Task goal
Can you return the records below exactly as they stand, but only from the first line through the one with "SC.camera = cam"?

Records excerpted from a collection:
· · · · · · ·

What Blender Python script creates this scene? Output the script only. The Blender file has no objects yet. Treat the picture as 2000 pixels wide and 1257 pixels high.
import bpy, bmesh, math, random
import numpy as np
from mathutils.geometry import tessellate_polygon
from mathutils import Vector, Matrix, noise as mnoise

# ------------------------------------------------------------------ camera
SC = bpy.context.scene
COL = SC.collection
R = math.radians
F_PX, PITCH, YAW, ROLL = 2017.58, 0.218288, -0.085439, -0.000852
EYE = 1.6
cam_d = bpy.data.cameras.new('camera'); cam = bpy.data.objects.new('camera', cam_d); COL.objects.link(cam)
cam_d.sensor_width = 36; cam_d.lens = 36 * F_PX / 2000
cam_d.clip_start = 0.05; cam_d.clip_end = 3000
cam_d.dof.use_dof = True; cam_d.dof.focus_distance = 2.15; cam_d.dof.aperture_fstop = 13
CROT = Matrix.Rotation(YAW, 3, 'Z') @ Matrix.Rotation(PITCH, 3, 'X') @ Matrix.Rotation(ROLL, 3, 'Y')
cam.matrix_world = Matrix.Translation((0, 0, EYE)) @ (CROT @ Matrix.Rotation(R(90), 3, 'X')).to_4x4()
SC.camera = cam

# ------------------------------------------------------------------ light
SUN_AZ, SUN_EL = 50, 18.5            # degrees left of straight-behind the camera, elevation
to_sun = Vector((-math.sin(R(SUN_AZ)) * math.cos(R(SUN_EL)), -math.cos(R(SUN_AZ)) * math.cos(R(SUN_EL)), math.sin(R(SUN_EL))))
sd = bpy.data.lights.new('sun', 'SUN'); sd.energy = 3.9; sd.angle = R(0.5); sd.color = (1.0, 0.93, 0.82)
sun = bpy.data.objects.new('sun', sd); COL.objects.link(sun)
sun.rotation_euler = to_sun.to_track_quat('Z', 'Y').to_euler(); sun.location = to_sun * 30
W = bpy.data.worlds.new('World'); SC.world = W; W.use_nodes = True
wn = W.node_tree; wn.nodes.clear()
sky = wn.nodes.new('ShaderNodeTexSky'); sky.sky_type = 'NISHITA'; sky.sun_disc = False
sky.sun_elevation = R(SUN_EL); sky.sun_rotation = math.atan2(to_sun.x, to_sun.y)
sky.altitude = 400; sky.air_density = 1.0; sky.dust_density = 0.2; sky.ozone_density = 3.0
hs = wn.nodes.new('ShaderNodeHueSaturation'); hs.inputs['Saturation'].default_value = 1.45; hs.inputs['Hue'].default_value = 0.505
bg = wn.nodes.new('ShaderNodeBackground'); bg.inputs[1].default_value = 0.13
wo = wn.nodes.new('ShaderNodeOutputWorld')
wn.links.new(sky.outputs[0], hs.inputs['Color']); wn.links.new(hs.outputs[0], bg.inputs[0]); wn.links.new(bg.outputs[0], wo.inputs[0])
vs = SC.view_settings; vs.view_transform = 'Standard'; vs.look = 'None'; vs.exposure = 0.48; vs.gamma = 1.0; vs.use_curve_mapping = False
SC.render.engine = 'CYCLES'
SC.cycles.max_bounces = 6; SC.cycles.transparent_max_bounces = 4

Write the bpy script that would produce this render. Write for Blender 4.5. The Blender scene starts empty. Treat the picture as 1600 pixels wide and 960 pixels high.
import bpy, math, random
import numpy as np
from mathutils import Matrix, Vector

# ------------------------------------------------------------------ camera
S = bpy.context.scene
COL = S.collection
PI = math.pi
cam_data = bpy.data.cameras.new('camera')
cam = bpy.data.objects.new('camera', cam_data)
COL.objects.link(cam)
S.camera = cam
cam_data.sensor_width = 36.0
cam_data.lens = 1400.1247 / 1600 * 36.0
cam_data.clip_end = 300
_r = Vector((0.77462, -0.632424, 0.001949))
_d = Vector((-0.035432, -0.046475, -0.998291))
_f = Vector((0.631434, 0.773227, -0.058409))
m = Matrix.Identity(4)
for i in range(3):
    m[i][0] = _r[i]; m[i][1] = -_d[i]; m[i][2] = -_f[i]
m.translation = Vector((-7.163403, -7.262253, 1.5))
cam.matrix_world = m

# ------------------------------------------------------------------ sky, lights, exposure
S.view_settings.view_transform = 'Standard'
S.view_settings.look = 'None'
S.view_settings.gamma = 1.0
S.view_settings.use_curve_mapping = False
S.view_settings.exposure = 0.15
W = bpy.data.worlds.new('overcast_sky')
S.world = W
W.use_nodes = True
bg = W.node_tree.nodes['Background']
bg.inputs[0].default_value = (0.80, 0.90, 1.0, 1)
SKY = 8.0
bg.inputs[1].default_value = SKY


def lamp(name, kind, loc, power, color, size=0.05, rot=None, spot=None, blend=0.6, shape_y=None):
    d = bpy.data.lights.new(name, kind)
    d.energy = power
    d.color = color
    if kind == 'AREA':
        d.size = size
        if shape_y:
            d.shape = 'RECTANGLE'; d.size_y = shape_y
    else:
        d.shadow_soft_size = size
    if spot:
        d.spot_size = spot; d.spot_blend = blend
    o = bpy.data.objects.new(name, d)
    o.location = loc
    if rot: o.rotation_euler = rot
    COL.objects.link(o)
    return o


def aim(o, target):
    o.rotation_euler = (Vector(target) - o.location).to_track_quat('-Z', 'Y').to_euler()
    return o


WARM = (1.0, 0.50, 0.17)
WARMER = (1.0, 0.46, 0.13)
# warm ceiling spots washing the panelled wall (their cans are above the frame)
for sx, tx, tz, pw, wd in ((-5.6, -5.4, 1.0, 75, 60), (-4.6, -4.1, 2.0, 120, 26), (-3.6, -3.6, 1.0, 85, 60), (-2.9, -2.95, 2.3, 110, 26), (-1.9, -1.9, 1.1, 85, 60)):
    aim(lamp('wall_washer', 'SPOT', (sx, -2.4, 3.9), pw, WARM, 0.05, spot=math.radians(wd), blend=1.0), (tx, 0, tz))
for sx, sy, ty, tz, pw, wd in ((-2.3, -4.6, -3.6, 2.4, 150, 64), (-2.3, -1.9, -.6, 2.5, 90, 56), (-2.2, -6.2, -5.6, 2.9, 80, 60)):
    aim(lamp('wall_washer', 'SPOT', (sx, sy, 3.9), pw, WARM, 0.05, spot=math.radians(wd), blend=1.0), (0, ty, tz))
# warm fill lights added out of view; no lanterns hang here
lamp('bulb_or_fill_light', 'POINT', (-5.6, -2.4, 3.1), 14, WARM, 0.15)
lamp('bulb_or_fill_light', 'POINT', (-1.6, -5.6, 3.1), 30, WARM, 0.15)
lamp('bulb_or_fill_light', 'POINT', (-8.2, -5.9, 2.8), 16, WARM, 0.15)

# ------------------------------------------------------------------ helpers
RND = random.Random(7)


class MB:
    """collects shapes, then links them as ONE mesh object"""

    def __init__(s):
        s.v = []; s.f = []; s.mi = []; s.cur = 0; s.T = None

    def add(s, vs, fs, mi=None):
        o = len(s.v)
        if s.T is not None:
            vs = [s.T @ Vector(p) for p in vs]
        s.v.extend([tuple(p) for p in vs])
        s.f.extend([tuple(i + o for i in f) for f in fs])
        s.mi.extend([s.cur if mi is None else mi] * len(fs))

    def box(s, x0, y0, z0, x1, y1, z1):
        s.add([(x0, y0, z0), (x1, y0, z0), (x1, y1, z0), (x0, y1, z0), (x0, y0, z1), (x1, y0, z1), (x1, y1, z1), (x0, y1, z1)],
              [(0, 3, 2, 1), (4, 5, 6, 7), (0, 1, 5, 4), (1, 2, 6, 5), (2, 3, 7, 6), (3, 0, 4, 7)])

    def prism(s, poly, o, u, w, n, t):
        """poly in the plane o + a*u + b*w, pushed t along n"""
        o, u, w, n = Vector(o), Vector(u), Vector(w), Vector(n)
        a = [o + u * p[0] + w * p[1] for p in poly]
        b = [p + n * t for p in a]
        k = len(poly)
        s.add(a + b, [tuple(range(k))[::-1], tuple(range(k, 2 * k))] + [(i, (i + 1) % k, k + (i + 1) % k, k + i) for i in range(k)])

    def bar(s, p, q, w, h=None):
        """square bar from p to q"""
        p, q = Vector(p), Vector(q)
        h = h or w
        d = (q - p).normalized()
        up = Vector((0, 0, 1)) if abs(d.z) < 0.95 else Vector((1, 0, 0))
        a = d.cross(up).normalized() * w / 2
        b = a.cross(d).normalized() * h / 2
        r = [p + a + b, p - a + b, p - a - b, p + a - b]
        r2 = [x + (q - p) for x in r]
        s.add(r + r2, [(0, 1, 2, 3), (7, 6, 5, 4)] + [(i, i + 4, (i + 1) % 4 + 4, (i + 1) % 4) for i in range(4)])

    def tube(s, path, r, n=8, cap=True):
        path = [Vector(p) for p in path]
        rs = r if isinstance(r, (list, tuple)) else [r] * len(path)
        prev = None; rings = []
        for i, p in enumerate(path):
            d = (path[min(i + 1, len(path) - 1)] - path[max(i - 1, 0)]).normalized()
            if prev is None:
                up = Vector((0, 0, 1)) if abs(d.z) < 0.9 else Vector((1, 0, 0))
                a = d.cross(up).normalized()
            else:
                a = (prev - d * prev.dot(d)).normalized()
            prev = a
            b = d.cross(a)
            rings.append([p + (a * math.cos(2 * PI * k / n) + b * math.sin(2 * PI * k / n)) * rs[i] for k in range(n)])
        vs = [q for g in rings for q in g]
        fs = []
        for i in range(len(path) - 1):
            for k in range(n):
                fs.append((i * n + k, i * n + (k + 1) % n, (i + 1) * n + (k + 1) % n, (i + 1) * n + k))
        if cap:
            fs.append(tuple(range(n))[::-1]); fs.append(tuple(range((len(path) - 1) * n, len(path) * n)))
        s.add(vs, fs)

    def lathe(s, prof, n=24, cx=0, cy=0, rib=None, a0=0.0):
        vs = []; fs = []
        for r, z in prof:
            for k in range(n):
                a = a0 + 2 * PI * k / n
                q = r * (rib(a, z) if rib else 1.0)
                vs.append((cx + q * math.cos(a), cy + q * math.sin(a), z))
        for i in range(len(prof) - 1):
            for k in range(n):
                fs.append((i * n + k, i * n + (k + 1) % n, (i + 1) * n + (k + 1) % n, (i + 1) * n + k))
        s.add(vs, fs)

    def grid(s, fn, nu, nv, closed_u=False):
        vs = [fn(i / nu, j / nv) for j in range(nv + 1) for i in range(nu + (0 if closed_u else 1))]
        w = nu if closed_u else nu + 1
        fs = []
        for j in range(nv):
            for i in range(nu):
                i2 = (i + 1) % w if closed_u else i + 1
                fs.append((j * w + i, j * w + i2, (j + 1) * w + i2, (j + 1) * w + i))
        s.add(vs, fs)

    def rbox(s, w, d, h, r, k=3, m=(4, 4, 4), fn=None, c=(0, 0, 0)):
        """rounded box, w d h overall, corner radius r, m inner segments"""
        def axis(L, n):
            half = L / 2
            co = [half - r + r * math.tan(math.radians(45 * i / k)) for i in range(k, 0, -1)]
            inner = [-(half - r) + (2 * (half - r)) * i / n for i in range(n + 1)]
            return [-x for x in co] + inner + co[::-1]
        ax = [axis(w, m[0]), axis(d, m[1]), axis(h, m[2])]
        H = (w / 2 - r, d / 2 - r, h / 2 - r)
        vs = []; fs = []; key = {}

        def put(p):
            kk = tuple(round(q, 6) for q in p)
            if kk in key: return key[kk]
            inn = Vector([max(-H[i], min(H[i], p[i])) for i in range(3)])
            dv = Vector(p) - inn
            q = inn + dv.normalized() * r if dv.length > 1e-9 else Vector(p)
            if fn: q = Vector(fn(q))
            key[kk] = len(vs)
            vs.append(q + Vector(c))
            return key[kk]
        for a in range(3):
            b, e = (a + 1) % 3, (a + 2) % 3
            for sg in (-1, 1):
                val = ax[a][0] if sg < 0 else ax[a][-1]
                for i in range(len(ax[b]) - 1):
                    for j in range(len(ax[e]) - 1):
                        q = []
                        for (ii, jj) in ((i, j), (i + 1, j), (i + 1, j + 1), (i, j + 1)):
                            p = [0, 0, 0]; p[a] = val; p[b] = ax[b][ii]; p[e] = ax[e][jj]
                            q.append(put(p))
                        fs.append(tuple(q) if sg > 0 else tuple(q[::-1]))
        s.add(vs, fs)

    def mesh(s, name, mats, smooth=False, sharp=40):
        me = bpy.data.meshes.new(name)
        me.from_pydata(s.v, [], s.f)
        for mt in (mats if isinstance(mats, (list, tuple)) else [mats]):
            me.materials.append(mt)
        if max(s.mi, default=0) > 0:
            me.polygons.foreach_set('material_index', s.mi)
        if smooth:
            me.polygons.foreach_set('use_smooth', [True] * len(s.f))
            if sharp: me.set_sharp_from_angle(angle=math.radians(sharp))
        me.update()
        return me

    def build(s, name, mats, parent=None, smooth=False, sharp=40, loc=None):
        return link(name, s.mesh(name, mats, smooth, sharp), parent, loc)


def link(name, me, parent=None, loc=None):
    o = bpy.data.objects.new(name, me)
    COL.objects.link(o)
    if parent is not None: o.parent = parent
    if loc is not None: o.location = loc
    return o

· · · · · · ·

Result for this task
What Blender Python script creates this scene? Output the script only. The Blender file has no objects yet. Treat the picture as 2000 pixels wide and 1257 pixels high.
import bpy, bmesh, math, random
import numpy as np
from mathutils.geometry import tessellate_polygon
from mathutils import Vector, Matrix, noise as mnoise

# ------------------------------------------------------------------ camera
SC = bpy.context.scene
COL = SC.collection
R = math.radians
F_PX, PITCH, YAW, ROLL = 2017.58, 0.218288, -0.085439, -0.000852
EYE = 1.6
cam_d = bpy.data.cameras.new('camera'); cam = bpy.data.objects.new('camera', cam_d); COL.objects.link(cam)
cam_d.sensor_width = 36; cam_d.lens = 36 * F_PX / 2000
cam_d.clip_start = 0.05; cam_d.clip_end = 3000
cam_d.dof.use_dof = True; cam_d.dof.focus_distance = 2.15; cam_d.dof.aperture_fstop = 13
CROT = Matrix.Rotation(YAW, 3, 'Z') @ Matrix.Rotation(PITCH, 3, 'X') @ Matrix.Rotation(ROLL, 3, 'Y')
cam.matrix_world = Matrix.Translation((0, 0, EYE)) @ (CROT @ Matrix.Rotation(R(90), 3, 'X')).to_4x4()
SC.camera = cam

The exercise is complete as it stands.